JOB:
Please set the lines down again exactly, from the top of the entries through the line that contains "tuple(min(.95,max(.005,v*k*(1+rng.uniform(-hue,hue)))) for v".

Rows from a 3D scene dataset
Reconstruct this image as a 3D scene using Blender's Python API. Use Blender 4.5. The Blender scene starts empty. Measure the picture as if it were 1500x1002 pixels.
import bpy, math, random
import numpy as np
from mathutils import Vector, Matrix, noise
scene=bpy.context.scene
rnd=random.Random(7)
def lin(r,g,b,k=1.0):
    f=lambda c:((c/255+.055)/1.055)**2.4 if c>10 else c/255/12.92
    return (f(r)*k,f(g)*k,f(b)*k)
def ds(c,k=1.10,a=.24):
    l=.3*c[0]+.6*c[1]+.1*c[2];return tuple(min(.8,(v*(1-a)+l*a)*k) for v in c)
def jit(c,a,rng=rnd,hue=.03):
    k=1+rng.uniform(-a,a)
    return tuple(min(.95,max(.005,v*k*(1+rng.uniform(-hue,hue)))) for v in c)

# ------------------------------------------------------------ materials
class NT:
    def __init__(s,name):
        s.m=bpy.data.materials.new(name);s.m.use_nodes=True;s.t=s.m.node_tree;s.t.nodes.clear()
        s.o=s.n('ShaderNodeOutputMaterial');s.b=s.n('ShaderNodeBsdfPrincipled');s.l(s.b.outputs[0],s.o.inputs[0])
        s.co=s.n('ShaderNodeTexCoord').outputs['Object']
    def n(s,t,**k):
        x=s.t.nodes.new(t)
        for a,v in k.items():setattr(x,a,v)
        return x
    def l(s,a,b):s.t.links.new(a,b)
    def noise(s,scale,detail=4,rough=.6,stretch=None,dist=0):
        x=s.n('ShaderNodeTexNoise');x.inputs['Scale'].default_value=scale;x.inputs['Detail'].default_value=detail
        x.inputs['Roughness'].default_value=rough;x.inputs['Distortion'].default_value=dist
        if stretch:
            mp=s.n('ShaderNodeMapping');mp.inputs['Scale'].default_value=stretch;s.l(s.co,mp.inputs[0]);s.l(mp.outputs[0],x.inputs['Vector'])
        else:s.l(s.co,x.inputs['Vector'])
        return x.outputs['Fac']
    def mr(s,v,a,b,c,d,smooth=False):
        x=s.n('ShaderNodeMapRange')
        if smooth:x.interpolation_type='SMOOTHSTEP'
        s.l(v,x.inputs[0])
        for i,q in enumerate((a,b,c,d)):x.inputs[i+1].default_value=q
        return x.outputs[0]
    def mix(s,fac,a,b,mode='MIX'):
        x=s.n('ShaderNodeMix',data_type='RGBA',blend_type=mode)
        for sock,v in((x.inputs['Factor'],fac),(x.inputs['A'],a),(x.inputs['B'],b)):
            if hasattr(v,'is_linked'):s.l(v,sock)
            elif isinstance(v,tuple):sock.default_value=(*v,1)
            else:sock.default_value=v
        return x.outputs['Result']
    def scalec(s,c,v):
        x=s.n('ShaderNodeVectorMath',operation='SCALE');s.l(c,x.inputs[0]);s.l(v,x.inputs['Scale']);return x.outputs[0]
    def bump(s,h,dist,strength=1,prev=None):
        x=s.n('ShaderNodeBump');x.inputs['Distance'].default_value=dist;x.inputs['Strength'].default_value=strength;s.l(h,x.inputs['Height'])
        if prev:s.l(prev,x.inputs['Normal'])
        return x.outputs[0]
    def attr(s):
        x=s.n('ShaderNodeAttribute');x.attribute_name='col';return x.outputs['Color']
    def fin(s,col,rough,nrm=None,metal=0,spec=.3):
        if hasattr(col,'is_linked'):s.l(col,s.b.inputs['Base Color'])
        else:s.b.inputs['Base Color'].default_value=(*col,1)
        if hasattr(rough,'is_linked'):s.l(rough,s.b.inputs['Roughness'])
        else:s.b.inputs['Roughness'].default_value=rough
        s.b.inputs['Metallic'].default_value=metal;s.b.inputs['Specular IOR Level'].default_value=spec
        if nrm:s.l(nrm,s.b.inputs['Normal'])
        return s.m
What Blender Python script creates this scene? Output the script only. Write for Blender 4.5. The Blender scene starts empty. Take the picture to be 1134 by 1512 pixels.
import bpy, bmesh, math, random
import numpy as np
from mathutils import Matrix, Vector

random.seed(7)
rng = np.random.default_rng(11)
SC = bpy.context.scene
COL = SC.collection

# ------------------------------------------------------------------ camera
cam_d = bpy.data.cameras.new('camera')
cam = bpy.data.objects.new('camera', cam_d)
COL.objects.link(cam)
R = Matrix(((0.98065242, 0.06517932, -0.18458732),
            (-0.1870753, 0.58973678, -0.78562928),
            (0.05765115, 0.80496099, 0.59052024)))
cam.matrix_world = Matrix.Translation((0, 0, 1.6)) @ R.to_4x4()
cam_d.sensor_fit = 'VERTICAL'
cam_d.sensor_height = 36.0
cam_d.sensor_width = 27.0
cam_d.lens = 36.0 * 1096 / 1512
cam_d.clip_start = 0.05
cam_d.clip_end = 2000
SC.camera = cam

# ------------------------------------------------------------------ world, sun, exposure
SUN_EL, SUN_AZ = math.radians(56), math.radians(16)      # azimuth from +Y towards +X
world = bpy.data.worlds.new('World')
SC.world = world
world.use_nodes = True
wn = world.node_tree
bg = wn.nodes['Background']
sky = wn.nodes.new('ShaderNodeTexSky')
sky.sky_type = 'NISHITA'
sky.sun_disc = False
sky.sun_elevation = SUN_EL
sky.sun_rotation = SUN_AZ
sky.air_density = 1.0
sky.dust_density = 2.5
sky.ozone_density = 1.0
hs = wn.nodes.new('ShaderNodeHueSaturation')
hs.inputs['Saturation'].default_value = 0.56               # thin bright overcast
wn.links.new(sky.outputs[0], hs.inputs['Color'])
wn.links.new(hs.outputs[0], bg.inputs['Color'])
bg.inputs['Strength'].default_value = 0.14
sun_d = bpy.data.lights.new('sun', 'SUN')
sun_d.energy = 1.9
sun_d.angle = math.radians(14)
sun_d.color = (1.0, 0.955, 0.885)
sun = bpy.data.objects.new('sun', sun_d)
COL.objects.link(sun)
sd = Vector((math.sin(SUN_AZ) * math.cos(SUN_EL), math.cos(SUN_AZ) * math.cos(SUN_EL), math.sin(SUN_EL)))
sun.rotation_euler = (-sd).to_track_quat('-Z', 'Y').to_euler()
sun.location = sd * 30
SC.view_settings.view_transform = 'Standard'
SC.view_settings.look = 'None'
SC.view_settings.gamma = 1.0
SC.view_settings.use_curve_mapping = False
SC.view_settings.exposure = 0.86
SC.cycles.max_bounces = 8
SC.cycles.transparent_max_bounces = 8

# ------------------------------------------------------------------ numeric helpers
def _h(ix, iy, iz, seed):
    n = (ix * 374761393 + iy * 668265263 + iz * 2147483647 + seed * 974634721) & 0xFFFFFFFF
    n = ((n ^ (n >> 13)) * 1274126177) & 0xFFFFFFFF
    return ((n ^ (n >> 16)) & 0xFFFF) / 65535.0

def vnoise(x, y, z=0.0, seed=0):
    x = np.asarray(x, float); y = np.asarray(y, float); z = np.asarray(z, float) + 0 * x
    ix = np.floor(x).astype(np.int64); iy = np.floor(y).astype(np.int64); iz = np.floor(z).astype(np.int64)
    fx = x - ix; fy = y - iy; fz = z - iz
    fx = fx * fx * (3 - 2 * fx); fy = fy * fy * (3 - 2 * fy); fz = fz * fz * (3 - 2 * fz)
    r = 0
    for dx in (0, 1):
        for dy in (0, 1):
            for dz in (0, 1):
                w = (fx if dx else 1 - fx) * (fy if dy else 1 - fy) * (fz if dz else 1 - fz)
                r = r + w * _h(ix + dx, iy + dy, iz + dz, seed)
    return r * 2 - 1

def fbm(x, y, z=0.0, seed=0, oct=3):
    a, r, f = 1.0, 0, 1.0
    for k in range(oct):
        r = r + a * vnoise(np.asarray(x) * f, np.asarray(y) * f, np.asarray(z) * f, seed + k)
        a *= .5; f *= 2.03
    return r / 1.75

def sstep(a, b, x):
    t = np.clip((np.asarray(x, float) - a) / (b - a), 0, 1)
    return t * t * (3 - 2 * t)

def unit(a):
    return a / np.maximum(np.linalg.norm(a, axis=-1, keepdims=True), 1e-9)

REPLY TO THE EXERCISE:
Reconstruct this image as a 3D scene using Blender's Python API. Use Blender 4.5. The Blender scene starts empty. Measure the picture as if it were 1500x1002 pixels.
import bpy, math, random
import numpy as np
from mathutils import Vector, Matrix, noise
scene=bpy.context.scene
rnd=random.Random(7)
def lin(r,g,b,k=1.0):
    f=lambda c:((c/255+.055)/1.055)**2.4 if c>10 else c/255/12.92
    return (f(r)*k,f(g)*k,f(b)*k)
def ds(c,k=1.10,a=.24):
    l=.3*c[0]+.6*c[1]+.1*c[2];return tuple(min(.8,(v*(1-a)+l*a)*k) for v in c)
def jit(c,a,rng=rnd,hue=.03):
    k=1+rng.uniform(-a,a)
    return tuple(min(.95,max(.005,v*k*(1+rng.uniform(-hue,hue)))) for v in c)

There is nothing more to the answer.